SHELBY, ISAAC. (1750–1826). Militia leader, first governor of Kentucky. Born near Hagerstown, Maryland, on 11 December 1750, Isaac Shelby moved with his family to the Holston settlements in what was then the westernmost part of Virginia, and in 1774 he served in his father's Fincastle County militia company as a lieutenant. He distinguished himself in the battle of Point Pleasant, West Virginia, on 10 October 1774. Until July 1775 he was second in command of the garrison at Point Pleasant. After surveying lands in Kentucky for the Transylvania Company—and for himself—he was appointed captain of a company of Virginia militia in July 1776. For the next three years he was engaged in providing supplies for various frontier garrisons and for the expeditions of Lachlan McIntosh (1778) and George Rogers Clark (1779). In 1779 he was elected to the Virginia legislature for Washington County.

Early in 1780 he was appointed colonel of militia in Sullivan County, North Carolina. In July 1780 he joined General Charles McDowell with about 600 "Over Mountain Men" and helped in the capture of Thicketty Fort, in South Carolina. He then combined forces with Elijah Clarke to repulse a Loyalist attack at Cedar Springs, South Carolina, on 8 August, and to win the engagement at Musgrove's Mill ten days later.

Shelby figured prominently in the victory at Kings Mountain, South Carolina, on 7 October 1780. He was also present for the victory at Cowpens, also in South Carolina. Fear of the Cherokee kept Shelby's troops close to home until a treaty was negotiated on 20 July 1781. With 200 men Shelby joined Colonel Hezekiah Maham to capture a British post at Fair Lawn, near Monck's Corner, South Carolina, on 27 November 1781. While engaged in this expedition, Shelby was elected to the North Carolina legislature. He attended its sessions in December 1781 and, re-elected, he sat in the sessions held at Hillsboro in April 1782.

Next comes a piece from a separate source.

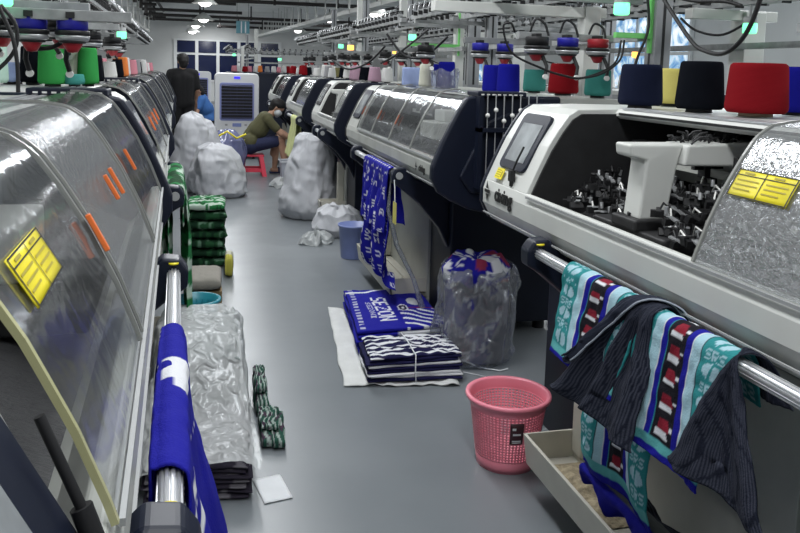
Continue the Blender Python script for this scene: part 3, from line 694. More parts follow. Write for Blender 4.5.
# ------------------------------------------------------------------ yarn cones
YC = {'navy': (.010, .013, .030), 'yellow': (.50, .44, .13), 'black': (.005, .006, .009), 'red': (.19, .008, .012), 'royal blue': (.010, .011, .22), 'pale blue': (.30, .37, .60),
      'cream': (.62, .62, .52), 'teal': (.05, .23, .20), 'green': (.035, .25, .06), 'mint': (.42, .58, .50), 'white': (.52, .52, .51), 'pink': (.5, .2, .24), 'grey': (.25, .25, .26), 'mauve': (.34, .22, .28),
      'olive': (.14, .13, .06), 'orange': (.6, .18, .05)}
YM = {k: yarn(k.replace(' ', '_')+'_yarn', c) for k, c in YC.items()}
M['card'] = mat('cardboard_tube', (.30, .24, .17), .8); M['blacktube'] = mat('black_tube', (.02, .02, .02), .6)
def cone(col, x, y, rb, rt, h, label, group=None, tube='blacktube', z=1.387, seg=28):
    r = thing('yarn_cone', label, 'yarn cone', (x, y, z), 0, group)
    b = .012
    pr = [(0, b), (rb*.90, b), (rb*.99, b+.010), (rb, b+.022), (rt+(rb-rt)*.1, b+h-.018), (rt*.985, b+h-.006), (rt*.9, b+h), (0, b+h)]
    MB().lathe(pr, n=seg).build('yarn_winding', YM[col], r)
    MB().lathe([(0, 0), (rb*.55, 0), (rb*.52, b+.002), (0, b+.002)], n=seg).build('tube', tube, r)
    return r
G = 'yarn cones on the near right machine'
cone('navy', 1.57, 2.61, .080, .072, .148, 'navy yarn cone on the near right machine, leftmost of its row', G)
cone('yellow', 1.87, 2.86, .085, .070, .140, 'pale yellow yarn cone between the navy and the black cone', G)
cone('black', 1.645, 2.36, .080, .069, .160, 'black yarn cone between the yellow and the big red cone', G)
cone('red', 1.70, 2.145, .094, .085, .155, 'big red yarn cone on the near right machine', G, 'card')
cone('royal blue', 1.955, 2.26, .085, .080, .150, 'royal blue yarn cone behind the big red cone at right edge', G)
G = 'yarn cones on the second right machine'
cone('pale blue', 1.43, 5.36, .066, .064, .125, 'pale blue yarn cone on the second right machine beside a cream one', G)
cone('cream', 1.476, 5.12, .056, .048, .150, 'cream yarn cone between the pale blue and the bagged blue cone', G)
cone('royal blue', 1.53, 4.86, .060, .052, .165, 'royal blue yarn cone standing in a clear plastic bag', G)
cone('royal blue', 1.53, 5.03, .048, .044, .15, 'royal blue yarn cone half hidden behind the bagged one', G)
cone('royal blue', 1.545, 4.06, .060, .055, .145, 'royal blue yarn cone, left of the pair by the dark guide plate', G)
cone('royal blue', 1.552, 3.86, .060, .055, .150, 'royal blue yarn cone, right of the pair by the dark guide plate', G)
cone('red', 1.97, 4.08, .085, .075, .165, 'dark red yarn cone left of the white post', G)
cone('teal', 1.98, 4.5, .07, .065, .13, 'teal yarn cone half hidden behind the dark red cone', G)
cone('teal', 2.0, 3.74, .068, .064, .135, 'teal yarn cone right of the white post, near the navy cone', G)
bag = MB()
bag.grid(lambda u, v: (1.52+(.085+.012*math.sin(9*u*2*PI)*v)*math.cos(2*PI*u), 4.86+(.085+.012*math.sin(7*u*2*PI)*v)*math.sin(2*PI*u), 1.388+.125*v+.012*math.sin(5*2*PI*u)*v), 48, 8)
tag(bag.build('clear_bag', 'bagfilm'), 'clear plastic bag open around a royal blue yarn cone', 'plastic bag')
G = 'yarn cones behind the near left machine'
cone('black', -.755, 4.0, .055, .048, .165, 'black yarn cone left of the two green ones', G)
cone('green', -.635, 3.8, .062, .056, .168, 'bright green yarn cone with cream cone on its right', G)
cone('cream', -.565, 3.95, .046, .038, .155, 'cream yarn cone between two green ones', G)
cone('green', -.50, 3.90, .048, .040, .165, 'bright green yarn cone right of the cream cone', G)
cone('teal', -.545, 3.80, .045, .042, .045, 'low dark teal yarn cone in front of the cream one', G)
cone('mint', -.90, 3.8, .085, .080, .17, 'pale mint yarn cone cut by the left edge', G)
cone('pale blue', -.85, 4.05, .075, .06, .09, 'pale blue yarn cone behind the mint cone', G)
cone('teal', -.76, 4.1, .05, .045, .17, 'dark teal yarn cone behind the black one', G)
rnd = random.Random(11)
def row(xs, y0, y1, n, cols, where, z=1.387):
    for i in range(n):
        c = cols[i % len(cols)]; x = xs[i % len(xs)]+rnd.uniform(-.03, .03); y = y0+(y1-y0)*(i+.5)/n
        h = rnd.uniform(.10, .145); rb = rnd.uniform(.045, .06)
        cone(c, x, y, rb, rb*.78, h, '%s yarn cone standing %s' % (c, where), '%s yarn cones %s' % (c, where), z=z, seg=16)
row([1.45, 1.6], 6.55, 7.9, 8, ['mauve', 'white', 'black', 'white', 'mauve', 'grey'], 'on the third right machine')
row([1.45, 1.65], 8.7, 10.5, 9, ['white', 'white', 'grey', 'black', 'white', 'olive'], 'on the fourth right machine')
row([1.45, 1.6], 11.2, 13.3, 10, ['red', 'white', 'red', 'black', 'white', 'grey'], 'on the fifth right machine')
row([.62+.11*i for i in range(15)], 15.6, 16.2, 15, ['pink', 'white', 'red', 'pink', 'white', 'orange', 'grey', 'white'], 'on the dark bench behind the air cooler', 1.381)
row([-.55, -.75], 4.15, 4.95, 6, ['white', 'grey', 'black', 'white'], 'on the second left machine')
row([-.58, -.8], 5.4, 7.1, 8, ['white', 'pink', 'black', 'pink', 'orange', 'white'], 'on the third left machine')
row([-.62, -.85], 7.5, 9.2, 9, ['pink', 'white', 'grey', 'orange', 'black'], 'on the fourth left machine')
row([-.68, -.9], 9.7, 11.4, 8, ['white', 'orange', 'pink', 'grey'], 'on the fifth left machine')
row([3.5, 3.75], 5.4, 7.4, 10, ['white', 'teal', 'grey', 'black', 'white'], 'in the back row behind the right machines')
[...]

In 1783 Shelby moved to Kentucky, where he was a member of the conventions of 1787, 1788, and 1789 that prepared the way for statehood. On 4 June 1792 he took office as the state's first governor, but four years later he declined re-election and devoted the next 15 years to his private affairs. In August 1812 he again became governor, and the next year led 4,000 volunteers north to take part in the victory over the British at the Thames River, near Ontario, on 5 October 1813. In March 1817 he declined the portfolio of Secretary of War, which was offered to him by President James Monroe. Shelby died at his home in Lincoln County, Kentucky, on 18 July 1826.

SEE ALSO Dunmore's (or Cresap's) War; Kings Mountain, South Carolina; Over Mountain Men.

BIBLIOGRAPHY

Wrobel, Sylvia, and George Grider. Isaac Shelby: Kentucky's First Governor and Hero of Three Wars. Danville, Ky.: Cumberland Press, 1974.